Saturday 24 July 2010

ancient stones in soggy sand

Nearly twenty years ago, I spent several summers digging Mesolithic sites in Scotland. We gridded the sites up into 50cm squares, shovelled out the deposits and sieved the lot, by hand and hose, sifting out tiny bits of flint from the mass of residue. Some of the lithics were recognisable tools (microliths, scrappers, limpet hammers, cores, etc.) and the vast majority consisted of crappy debitage, the detritus of pre-historic subsistence strategies and manufacturing. (See the 2 vols edited by Steve Mithen for a full report - http://www.thefreelibrary.com/Hunter-gatherer+landscape+archaeology%3A+the+Southern+Hebrides...-a084341540).
So it's with a sense of deja vu that I've spent the past couple of weeks digging 50cm squares in the sands of Cranbourne, looking for Indigenous artefacts - half a world away, different raw materials, but similar techniques in the way the stone tools were knapped thousands of years ago and the way we have been digging them up.
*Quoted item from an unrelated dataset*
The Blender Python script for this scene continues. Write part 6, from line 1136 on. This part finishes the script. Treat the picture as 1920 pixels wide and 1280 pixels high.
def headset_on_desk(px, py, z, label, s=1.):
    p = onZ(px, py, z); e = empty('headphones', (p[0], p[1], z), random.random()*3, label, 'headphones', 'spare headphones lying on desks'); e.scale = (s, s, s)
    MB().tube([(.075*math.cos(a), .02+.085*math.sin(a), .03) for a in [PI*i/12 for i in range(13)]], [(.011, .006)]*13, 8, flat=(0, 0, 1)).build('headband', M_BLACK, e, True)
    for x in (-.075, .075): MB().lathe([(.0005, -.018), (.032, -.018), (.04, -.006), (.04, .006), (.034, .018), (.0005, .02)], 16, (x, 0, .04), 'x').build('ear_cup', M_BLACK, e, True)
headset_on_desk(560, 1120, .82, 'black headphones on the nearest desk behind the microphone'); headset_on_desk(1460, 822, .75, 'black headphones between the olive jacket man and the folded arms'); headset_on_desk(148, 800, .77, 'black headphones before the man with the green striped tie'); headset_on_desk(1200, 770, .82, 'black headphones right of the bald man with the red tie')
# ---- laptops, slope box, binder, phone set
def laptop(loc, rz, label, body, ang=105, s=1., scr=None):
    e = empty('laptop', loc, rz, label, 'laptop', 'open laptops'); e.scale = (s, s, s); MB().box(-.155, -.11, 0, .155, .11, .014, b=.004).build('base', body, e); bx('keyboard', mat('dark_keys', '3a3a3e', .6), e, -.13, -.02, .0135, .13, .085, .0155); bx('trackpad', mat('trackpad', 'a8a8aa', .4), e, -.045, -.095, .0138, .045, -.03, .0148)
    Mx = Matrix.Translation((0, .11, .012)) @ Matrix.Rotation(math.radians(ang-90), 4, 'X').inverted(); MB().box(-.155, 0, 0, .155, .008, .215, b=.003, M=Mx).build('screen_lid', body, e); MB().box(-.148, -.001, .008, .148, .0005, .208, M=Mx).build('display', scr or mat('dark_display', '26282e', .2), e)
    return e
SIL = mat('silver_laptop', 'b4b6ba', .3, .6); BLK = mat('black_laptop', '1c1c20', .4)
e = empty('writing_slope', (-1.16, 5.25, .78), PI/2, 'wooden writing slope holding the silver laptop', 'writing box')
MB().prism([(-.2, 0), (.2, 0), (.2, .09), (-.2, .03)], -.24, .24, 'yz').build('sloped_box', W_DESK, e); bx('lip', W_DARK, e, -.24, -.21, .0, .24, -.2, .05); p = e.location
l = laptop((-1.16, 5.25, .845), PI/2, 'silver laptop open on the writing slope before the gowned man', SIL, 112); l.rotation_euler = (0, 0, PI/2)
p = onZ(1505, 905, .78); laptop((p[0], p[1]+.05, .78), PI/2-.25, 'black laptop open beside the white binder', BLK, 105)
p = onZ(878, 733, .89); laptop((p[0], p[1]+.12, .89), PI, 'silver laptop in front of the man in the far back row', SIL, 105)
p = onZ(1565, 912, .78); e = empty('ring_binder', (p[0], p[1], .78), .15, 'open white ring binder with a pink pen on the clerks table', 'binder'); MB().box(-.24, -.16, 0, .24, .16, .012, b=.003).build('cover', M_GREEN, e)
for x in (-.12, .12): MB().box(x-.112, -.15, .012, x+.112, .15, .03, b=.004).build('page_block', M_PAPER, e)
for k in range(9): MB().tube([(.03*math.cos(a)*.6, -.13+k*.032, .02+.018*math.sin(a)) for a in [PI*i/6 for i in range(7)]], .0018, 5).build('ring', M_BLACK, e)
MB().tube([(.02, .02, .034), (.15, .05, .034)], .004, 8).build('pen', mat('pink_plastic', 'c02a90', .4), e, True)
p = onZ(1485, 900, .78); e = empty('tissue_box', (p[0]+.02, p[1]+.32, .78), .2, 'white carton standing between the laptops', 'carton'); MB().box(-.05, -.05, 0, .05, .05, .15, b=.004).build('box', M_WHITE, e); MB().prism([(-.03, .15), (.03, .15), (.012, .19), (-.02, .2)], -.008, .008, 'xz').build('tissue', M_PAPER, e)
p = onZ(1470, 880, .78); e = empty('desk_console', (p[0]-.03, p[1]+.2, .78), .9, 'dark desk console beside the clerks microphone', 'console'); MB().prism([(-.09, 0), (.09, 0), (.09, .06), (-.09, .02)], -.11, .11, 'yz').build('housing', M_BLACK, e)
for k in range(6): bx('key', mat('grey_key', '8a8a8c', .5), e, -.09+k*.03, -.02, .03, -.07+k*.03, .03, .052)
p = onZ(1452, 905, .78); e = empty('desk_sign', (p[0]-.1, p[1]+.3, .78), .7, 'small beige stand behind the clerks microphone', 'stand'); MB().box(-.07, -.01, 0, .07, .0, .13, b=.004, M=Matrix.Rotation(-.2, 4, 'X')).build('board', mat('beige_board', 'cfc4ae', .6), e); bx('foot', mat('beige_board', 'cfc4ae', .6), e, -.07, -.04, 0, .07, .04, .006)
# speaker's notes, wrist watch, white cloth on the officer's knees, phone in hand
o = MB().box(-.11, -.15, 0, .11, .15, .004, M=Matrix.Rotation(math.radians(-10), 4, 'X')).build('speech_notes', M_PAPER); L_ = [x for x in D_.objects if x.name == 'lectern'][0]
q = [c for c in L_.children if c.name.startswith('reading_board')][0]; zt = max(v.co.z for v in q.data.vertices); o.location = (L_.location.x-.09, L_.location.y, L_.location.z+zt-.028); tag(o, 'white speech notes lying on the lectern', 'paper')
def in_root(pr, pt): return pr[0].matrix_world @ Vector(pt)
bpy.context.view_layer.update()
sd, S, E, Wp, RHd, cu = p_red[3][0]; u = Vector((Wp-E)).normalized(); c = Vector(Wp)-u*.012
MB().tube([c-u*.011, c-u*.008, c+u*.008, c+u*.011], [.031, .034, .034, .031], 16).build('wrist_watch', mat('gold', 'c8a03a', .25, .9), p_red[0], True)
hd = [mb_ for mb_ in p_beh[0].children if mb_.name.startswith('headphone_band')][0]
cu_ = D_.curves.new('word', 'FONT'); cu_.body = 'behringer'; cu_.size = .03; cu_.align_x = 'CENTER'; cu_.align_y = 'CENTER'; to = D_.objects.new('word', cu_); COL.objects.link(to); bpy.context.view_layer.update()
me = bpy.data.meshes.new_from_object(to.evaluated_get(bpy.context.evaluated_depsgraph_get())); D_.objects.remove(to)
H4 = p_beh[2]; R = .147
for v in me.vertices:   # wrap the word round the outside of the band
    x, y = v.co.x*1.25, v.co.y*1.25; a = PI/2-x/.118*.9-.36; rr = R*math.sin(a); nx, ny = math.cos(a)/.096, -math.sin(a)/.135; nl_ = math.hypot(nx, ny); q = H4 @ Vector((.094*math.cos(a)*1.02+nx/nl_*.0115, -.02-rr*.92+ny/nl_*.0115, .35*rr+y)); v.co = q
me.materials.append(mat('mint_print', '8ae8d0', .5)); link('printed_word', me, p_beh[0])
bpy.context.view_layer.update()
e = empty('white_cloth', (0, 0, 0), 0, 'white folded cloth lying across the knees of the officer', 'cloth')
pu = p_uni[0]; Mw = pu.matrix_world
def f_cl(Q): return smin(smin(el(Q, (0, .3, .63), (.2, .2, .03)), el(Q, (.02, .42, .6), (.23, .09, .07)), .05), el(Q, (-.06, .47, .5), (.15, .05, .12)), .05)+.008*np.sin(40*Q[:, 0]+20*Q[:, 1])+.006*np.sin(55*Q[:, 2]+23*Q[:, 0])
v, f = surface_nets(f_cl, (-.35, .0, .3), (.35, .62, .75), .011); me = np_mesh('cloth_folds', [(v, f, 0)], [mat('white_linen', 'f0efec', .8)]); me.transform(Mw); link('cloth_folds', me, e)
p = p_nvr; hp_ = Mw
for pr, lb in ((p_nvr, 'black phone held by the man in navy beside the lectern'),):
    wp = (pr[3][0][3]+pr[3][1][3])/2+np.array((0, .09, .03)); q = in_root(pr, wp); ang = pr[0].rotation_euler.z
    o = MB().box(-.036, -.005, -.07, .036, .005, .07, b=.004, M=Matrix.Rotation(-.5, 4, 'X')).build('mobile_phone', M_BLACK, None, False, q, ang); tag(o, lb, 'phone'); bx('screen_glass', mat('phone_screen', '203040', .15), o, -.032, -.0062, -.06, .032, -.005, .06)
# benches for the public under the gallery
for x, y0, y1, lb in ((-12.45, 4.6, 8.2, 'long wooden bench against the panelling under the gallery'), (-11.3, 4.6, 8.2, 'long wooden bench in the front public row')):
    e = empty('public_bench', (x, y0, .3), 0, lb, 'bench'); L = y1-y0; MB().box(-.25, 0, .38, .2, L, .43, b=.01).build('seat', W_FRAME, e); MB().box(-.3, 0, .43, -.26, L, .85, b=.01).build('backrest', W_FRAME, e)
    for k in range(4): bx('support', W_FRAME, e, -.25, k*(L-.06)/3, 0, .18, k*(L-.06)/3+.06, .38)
The sites here in Oz are more diffuse scatters of uncertain date than the intensive occupation sites we worked on in the Hebrides. The artefacts number in the hundreds rather than the hundreds of thousands, and can move up and down in sand quite significantly over time, thanks to the activity of burrowing insects and animals, as is evident from the shot-gun cartridges we found over 25cm down. We've found no evidence of hearths or other in situ features which we could date, but the silcrete bladelets and cores are beautiful nonetheless, impressive testimony to the resourcefulness and adaptability of Australia's indigenous inhabitants.
At times the weather's been comparable too (although it's mid-winter here, rather than mid-summer when we dug in the Hebrides), but it makes little difference when you're wet-sieving, so long as you have the proper gear. Perhaps it's no coincidence then that the team here includes 2 from Ireland, 1 from Scotland and a Canadian! You'd think we'd've had enough of getting cold and wet... at least the pay is considerably better.